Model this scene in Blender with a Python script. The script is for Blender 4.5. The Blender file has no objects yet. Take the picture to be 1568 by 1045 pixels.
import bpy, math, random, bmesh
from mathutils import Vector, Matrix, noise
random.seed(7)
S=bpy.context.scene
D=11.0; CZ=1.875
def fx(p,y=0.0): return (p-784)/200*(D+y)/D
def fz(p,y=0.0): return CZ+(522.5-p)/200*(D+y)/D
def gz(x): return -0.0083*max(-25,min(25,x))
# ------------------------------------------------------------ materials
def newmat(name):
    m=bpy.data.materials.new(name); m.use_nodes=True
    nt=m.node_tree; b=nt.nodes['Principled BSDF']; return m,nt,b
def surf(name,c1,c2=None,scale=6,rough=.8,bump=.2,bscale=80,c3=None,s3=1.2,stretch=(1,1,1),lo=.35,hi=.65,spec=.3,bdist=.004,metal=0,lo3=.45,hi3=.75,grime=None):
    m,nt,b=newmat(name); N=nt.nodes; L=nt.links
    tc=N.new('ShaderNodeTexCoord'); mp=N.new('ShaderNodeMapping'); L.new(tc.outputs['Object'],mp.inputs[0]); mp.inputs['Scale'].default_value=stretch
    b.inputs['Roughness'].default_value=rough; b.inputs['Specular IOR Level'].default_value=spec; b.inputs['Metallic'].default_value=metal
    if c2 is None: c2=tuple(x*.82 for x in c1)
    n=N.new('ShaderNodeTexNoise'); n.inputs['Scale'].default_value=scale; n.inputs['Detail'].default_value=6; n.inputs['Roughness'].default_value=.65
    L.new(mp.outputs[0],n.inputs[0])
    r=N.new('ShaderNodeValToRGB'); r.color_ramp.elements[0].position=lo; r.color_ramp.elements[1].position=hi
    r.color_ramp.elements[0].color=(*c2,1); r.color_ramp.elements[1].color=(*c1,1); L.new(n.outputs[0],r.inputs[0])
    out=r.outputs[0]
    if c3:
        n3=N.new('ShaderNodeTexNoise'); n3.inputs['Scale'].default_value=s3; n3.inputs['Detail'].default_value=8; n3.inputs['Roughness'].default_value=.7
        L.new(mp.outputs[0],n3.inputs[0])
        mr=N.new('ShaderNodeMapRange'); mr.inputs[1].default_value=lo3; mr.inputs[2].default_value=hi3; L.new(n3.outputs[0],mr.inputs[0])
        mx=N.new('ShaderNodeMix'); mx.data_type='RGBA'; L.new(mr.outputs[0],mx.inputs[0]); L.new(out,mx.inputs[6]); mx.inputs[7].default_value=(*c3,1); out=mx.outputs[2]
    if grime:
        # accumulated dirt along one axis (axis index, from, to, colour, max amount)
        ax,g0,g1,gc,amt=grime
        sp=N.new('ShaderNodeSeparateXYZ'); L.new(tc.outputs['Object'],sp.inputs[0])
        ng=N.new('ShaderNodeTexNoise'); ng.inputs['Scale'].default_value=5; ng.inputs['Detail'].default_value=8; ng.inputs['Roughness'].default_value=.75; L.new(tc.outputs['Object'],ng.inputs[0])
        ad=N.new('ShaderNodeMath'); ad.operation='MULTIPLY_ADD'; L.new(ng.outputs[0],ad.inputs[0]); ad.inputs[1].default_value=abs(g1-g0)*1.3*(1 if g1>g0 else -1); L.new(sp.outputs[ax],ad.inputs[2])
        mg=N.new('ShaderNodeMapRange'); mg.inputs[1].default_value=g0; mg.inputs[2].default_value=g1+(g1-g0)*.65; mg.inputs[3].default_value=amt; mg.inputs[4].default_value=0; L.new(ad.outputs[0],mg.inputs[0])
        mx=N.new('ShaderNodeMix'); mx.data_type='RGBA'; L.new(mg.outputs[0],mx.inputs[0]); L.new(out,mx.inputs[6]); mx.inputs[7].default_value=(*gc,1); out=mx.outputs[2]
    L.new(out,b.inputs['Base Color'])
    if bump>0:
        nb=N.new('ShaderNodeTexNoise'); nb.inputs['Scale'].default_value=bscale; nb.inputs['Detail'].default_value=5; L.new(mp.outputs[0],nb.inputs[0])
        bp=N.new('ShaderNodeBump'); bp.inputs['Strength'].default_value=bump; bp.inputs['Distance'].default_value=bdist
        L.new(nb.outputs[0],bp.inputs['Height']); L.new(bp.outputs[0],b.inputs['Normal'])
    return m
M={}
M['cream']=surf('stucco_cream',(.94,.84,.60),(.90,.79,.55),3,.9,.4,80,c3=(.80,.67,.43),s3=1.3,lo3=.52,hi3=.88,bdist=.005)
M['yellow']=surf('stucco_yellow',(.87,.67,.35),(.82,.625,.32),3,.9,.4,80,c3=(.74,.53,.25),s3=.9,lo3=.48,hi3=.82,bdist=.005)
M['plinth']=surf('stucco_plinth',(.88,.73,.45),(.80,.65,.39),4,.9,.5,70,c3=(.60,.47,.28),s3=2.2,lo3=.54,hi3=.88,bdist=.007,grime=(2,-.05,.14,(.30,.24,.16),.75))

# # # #

--- Task objective ---
All the data must be duplicated exactly, with nothing added or removed.

--- Solution below ---
Model this scene in Blender with a Python script. The script is for Blender 4.5. The Blender file has no objects yet. Take the picture to be 1568 by 1045 pixels.
import bpy, math, random, bmesh
from mathutils import Vector, Matrix, noise
random.seed(7)
S=bpy.context.scene
D=11.0; CZ=1.875
def fx(p,y=0.0): return (p-784)/200*(D+y)/D
def fz(p,y=0.0): return CZ+(522.5-p)/200*(D+y)/D
def gz(x): return -0.0083*max(-25,min(25,x))
# ------------------------------------------------------------ materials
def newmat(name):
    m=bpy.data.materials.new(name); m.use_nodes=True
    nt=m.node_tree; b=nt.nodes['Principled BSDF']; return m,nt,b
def surf(name,c1,c2=None,scale=6,rough=.8,bump=.2,bscale=80,c3=None,s3=1.2,stretch=(1,1,1),lo=.35,hi=.65,spec=.3,bdist=.004,metal=0,lo3=.45,hi3=.75,grime=None):
    m,nt,b=newmat(name); N=nt.nodes; L=nt.links
    tc=N.new('ShaderNodeTexCoord'); mp=N.new('ShaderNodeMapping'); L.new(tc.outputs['Object'],mp.inputs[0]); mp.inputs['Scale'].default_value=stretch
    b.inputs['Roughness'].default_value=rough; b.inputs['Specular IOR Level'].default_value=spec; b.inputs['Metallic'].default_value=metal
    if c2 is None: c2=tuple(x*.82 for x in c1)
    n=N.new('ShaderNodeTexNoise'); n.inputs['Scale'].default_value=scale; n.inputs['Detail'].default_value=6; n.inputs['Roughness'].default_value=.65
    L.new(mp.outputs[0],n.inputs[0])
    r=N.new('ShaderNodeValToRGB'); r.color_ramp.elements[0].position=lo; r.color_ramp.elements[1].position=hi
    r.color_ramp.elements[0].color=(*c2,1); r.color_ramp.elements[1].color=(*c1,1); L.new(n.outputs[0],r.inputs[0])
    out=r.outputs[0]
    if c3:
        n3=N.new('ShaderNodeTexNoise'); n3.inputs['Scale'].default_value=s3; n3.inputs['Detail'].default_value=8; n3.inputs['Roughness'].default_value=.7
        L.new(mp.outputs[0],n3.inputs[0])
        mr=N.new('ShaderNodeMapRange'); mr.inputs[1].default_value=lo3; mr.inputs[2].default_value=hi3; L.new(n3.outputs[0],mr.inputs[0])
        mx=N.new('ShaderNodeMix'); mx.data_type='RGBA'; L.new(mr.outputs[0],mx.inputs[0]); L.new(out,mx.inputs[6]); mx.inputs[7].default_value=(*c3,1); out=mx.outputs[2]
    if grime:
        # accumulated dirt along one axis (axis index, from, to, colour, max amount)
        ax,g0,g1,gc,amt=grime
        sp=N.new('ShaderNodeSeparateXYZ'); L.new(tc.outputs['Object'],sp.inputs[0])
        ng=N.new('ShaderNodeTexNoise'); ng.inputs['Scale'].default_value=5; ng.inputs['Detail'].default_value=8; ng.inputs['Roughness'].default_value=.75; L.new(tc.outputs['Object'],ng.inputs[0])
        ad=N.new('ShaderNodeMath'); ad.operation='MULTIPLY_ADD'; L.new(ng.outputs[0],ad.inputs[0]); ad.inputs[1].default_value=abs(g1-g0)*1.3*(1 if g1>g0 else -1); L.new(sp.outputs[ax],ad.inputs[2])
        mg=N.new('ShaderNodeMapRange'); mg.inputs[1].default_value=g0; mg.inputs[2].default_value=g1+(g1-g0)*.65; mg.inputs[3].default_value=amt; mg.inputs[4].default_value=0; L.new(ad.outputs[0],mg.inputs[0])
        mx=N.new('ShaderNodeMix'); mx.data_type='RGBA'; L.new(mg.outputs[0],mx.inputs[0]); L.new(out,mx.inputs[6]); mx.inputs[7].default_value=(*gc,1); out=mx.outputs[2]
    L.new(out,b.inputs['Base Color'])
    if bump>0:
        nb=N.new('ShaderNodeTexNoise'); nb.inputs['Scale'].default_value=bscale; nb.inputs['Detail'].default_value=5; L.new(mp.outputs[0],nb.inputs[0])
        bp=N.new('ShaderNodeBump'); bp.inputs['Strength'].default_value=bump; bp.inputs['Distance'].default_value=bdist
        L.new(nb.outputs[0],bp.inputs['Height']); L.new(bp.outputs[0],b.inputs['Normal'])
    return m
M={}
M['cream']=surf('stucco_cream',(.94,.84,.60),(.90,.79,.55),3,.9,.4,80,c3=(.80,.67,.43),s3=1.3,lo3=.52,hi3=.88,bdist=.005)
M['yellow']=surf('stucco_yellow',(.87,.67,.35),(.82,.625,.32),3,.9,.4,80,c3=(.74,.53,.25),s3=.9,lo3=.48,hi3=.82,bdist=.005)
M['plinth']=surf('stucco_plinth',(.88,.73,.45),(.80,.65,.39),4,.9,.5,70,c3=(.60,.47,.28),s3=2.2,lo3=.54,hi3=.88,bdist=.007,grime=(2,-.05,.14,(.30,.24,.16),.75))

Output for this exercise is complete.